To comply with the EU Reception Conditions directive, use of emergency accommodation has been necessary since September, they said.

“It is not possible to predict how many people may arrive in any given year seeking international protection,” a department spokesperson has said. 

In late January, the department tendered for more emergency accommodation to provide beds and food for those seeking international protection in Ireland. 

The call-out notice for the contract states that RIA is “not seeking exclusive use of any premises” and that any rooms not being used in the hotel or guesthouse by the agency can continue to be made commercially available.

‘A stable home’

Concerns have been raised about the level of service provision for those living in RIA-sourced emergency accommodation, however. 
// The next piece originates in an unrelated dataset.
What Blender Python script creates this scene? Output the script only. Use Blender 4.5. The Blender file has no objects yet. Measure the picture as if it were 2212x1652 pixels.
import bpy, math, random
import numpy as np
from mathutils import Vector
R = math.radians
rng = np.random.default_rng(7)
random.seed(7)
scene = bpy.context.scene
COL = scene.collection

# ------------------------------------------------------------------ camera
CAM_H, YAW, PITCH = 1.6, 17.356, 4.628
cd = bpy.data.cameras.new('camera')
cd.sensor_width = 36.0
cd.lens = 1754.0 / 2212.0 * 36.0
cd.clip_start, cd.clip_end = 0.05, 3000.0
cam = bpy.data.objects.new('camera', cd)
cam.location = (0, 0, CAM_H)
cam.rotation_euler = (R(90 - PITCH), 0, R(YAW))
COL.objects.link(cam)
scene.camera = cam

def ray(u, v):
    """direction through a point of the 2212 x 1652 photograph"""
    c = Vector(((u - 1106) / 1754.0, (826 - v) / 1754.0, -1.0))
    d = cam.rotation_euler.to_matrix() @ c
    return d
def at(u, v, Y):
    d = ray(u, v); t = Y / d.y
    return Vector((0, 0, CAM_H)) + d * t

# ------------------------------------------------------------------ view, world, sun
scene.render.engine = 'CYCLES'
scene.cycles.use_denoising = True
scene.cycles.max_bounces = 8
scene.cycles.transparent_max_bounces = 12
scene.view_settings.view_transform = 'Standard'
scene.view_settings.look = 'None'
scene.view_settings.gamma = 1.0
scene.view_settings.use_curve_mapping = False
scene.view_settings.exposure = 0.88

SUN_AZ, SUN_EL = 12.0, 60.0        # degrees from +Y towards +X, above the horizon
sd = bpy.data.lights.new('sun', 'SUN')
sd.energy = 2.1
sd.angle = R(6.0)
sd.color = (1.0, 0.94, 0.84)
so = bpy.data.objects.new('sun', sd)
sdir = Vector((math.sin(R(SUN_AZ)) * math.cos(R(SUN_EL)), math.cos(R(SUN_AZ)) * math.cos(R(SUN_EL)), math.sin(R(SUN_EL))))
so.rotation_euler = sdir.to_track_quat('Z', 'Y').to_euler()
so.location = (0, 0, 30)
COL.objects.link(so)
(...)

Immigrant support centre Nasc has called on RIA to ensure adequate service provision for residents following a number of reports in recent months. 

A department spokesperson has said that, although RIA aims to place people in Direct Provision centres, it has not been possible to do so following two recent fires at hotels in Moville, Co Donegal and Roosky on the Roscommon-Leitrim border.

The department has confirmed that it still aims to open both hotels as Direct Provision centres.

It is unclear for how long exactly those who have been relocated from Carrickmacross to emergency accommodation in Co Meath will be there for. 

Khambule of MASI has said that “everyone needs a stable home and to live freely wherever they are. That is no different for a person living in Direct Provision”.